Being Anti-Nazi in 2017 Doesn’t Require Courage or Conviction https://mosaicmagazine.com/picks/politics-current-affairs/2017/11/being-anti-nazi-in-2017-doesnt-require-courage-or-conviction/

November 9, 2017 | James Kirchick
About the author: James Kirchick is the assistant editor of The New Republic and a Phillips Foundation journalism fellow.

Despite overheated rhetoric about America’s imminent descent into fascism, despite the frequent labeling of President Trump’s advisers and supporters as “Nazis,” and despite the anti-Trump left’s habit of calling itself the “resistance,” neo-Nazis and white supremacists are few and far between in the U.S. James Kirchick tries to make sense of the current hysteria:

[W]here do all these legions of Nazis and passionate brigades of anti-Nazis come from? . . . They are the products of a moral panic with an underlying political cause, which is now being exploited by a wide range of political operatives. . . . Fighting Nazis is a free and easy moral victory because there is almost no one on the other side. This suggests that [those who] advertise themselves . . . as brave and forthright fighters of Nazis are either immature or deploying lazy rhetoric to get their listeners to join in the unwitting pursuit of some other, presumably much less popular or acceptable, goal. . . .

The use of Nazis as a political strawman was long a propaganda technique of the Soviet Union, which casually slapped the label “fascist” on anyone or anything it didn’t like. (The tradition continues with today’s Kremlin propagandists, for whom “fascist” or “Nazi” is interchangeable with “critic of Russian foreign policy.”) In the American context, hyping the threat of Nazism is a proven fundraising tool. . . .

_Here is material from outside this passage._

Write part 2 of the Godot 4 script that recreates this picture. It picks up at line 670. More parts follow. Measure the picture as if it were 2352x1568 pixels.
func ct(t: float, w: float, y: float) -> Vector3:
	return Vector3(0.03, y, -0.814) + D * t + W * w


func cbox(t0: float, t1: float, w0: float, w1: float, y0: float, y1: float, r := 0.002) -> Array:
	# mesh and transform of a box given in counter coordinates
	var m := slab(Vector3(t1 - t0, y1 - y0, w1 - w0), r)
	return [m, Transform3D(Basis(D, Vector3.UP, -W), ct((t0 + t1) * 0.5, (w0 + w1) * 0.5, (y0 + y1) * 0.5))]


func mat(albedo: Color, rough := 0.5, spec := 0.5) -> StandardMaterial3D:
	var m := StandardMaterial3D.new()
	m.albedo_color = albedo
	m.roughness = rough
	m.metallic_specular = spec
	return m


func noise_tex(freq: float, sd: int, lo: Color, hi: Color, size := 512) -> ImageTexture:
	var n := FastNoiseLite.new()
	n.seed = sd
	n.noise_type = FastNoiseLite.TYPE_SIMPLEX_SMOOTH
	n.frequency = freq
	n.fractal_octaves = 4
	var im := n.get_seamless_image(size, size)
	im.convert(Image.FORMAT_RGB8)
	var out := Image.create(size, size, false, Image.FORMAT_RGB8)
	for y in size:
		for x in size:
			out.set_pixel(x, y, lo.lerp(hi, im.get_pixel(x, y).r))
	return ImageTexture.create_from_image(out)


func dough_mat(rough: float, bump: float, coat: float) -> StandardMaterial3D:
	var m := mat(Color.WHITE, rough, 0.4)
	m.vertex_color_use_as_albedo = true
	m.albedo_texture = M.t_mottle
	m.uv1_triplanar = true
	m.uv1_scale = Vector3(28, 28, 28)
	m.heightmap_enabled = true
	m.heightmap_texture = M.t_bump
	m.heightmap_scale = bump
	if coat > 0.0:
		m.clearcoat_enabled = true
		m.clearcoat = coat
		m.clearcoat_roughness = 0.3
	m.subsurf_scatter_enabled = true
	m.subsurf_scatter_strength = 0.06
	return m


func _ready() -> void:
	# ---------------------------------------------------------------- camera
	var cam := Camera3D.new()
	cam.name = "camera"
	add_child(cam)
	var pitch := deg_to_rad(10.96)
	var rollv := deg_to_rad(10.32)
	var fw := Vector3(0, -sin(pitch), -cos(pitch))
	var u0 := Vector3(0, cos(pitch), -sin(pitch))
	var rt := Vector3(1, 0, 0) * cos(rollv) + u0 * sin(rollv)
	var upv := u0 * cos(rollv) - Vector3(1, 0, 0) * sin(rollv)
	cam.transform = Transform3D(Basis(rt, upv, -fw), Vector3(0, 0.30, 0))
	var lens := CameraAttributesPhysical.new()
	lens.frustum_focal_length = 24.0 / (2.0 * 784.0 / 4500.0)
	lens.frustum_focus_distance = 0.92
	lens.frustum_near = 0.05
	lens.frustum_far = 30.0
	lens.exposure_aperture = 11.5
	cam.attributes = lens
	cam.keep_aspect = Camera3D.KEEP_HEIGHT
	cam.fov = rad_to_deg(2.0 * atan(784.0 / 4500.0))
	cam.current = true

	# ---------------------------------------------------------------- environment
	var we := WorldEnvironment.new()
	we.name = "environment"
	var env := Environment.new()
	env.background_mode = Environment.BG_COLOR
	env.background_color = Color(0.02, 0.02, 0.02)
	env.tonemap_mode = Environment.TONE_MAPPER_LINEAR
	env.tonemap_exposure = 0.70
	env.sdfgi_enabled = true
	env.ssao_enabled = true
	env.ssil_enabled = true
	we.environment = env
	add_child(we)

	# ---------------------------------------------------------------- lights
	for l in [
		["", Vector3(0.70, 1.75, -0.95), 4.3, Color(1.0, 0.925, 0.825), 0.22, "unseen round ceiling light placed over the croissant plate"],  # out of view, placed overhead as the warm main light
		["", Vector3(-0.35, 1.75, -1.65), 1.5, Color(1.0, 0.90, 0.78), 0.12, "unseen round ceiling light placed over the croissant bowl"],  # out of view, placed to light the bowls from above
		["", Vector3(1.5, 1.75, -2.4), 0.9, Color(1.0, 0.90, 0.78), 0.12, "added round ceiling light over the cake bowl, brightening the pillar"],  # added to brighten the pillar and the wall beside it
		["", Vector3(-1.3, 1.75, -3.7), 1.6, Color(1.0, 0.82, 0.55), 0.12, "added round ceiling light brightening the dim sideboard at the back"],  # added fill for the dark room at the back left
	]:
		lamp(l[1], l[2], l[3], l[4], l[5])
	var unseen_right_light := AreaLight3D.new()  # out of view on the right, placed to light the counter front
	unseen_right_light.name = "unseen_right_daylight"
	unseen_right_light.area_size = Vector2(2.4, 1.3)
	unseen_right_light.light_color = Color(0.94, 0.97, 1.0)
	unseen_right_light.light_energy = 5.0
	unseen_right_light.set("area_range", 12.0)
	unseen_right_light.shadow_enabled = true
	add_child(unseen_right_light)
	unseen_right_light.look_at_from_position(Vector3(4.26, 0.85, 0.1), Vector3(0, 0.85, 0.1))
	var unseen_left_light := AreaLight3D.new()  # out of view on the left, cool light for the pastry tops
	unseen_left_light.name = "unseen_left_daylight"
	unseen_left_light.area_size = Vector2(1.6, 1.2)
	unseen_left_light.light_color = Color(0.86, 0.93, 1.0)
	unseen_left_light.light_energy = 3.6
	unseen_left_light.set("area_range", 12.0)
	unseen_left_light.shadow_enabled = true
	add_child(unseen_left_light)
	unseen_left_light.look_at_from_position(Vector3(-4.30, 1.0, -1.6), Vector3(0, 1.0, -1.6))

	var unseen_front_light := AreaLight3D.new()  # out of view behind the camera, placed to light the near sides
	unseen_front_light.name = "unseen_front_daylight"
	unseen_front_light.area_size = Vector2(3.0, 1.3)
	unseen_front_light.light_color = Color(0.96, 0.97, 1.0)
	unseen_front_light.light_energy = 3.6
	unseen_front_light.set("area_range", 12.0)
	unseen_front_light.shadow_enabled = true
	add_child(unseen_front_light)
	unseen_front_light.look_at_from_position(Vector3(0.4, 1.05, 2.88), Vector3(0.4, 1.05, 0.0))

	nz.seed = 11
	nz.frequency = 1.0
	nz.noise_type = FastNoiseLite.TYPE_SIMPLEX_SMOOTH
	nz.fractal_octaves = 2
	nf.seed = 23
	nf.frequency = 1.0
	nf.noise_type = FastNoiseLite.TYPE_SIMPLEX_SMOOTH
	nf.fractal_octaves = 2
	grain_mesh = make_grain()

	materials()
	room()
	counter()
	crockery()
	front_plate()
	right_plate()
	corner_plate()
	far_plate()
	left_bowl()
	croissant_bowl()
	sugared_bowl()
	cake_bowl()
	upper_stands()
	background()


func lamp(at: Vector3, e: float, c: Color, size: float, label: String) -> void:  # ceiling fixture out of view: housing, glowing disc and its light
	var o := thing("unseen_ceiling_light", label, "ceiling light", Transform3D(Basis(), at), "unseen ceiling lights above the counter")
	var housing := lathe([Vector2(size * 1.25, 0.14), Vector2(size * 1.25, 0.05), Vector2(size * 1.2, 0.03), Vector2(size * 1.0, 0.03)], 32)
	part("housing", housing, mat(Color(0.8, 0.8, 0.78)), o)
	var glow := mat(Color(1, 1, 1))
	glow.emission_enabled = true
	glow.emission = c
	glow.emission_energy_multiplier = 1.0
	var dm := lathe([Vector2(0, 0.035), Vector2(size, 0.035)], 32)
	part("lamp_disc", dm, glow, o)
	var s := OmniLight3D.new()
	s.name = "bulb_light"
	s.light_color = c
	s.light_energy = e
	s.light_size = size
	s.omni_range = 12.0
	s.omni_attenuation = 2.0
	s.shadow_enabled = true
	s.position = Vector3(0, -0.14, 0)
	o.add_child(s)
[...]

Besides the obvious dangers, and inherent foolishness, of such thinking, Kirchick notes that it can also have particularly deleterious consequences for Jews:

[W]hile anti-Jewish social prejudice, like saying the words “smelly kike,” for example, or refusing Jews admittance to your country club, has become a serious social crime—the sort of transgression that can destroy careers—actual anti-Semitism (“a cabal of rich Jews secretly manipulates and controls American foreign policy to benefit Israel,” “Israel is an illegitimate foreign colonial implant whose bloodthirsty leadership hates peace and delights in killing Palestinian children”) has become increasingly acceptable, even mainstream in some parts of the left.

Standing up to Nazism, as members of the Democratic Socialists of America valiantly did in Charlottesville, serves as a convenient fig leaf behind which to hide institutionalized organizational anti-Semitism, which the group giddily expressed just a week prior at their annual convention in Chicago, chanting “From the River to the Sea, Palestine Will be Free,” after passing a motion in support of the Boycott, Divestment, and Sanctions movement against Israel. . . .

Social prejudice may be annoying, depressing, and generally unpleasant, but it’s anti-Semitism that has proved to be physically dangerous—and very often lethal—to Jews.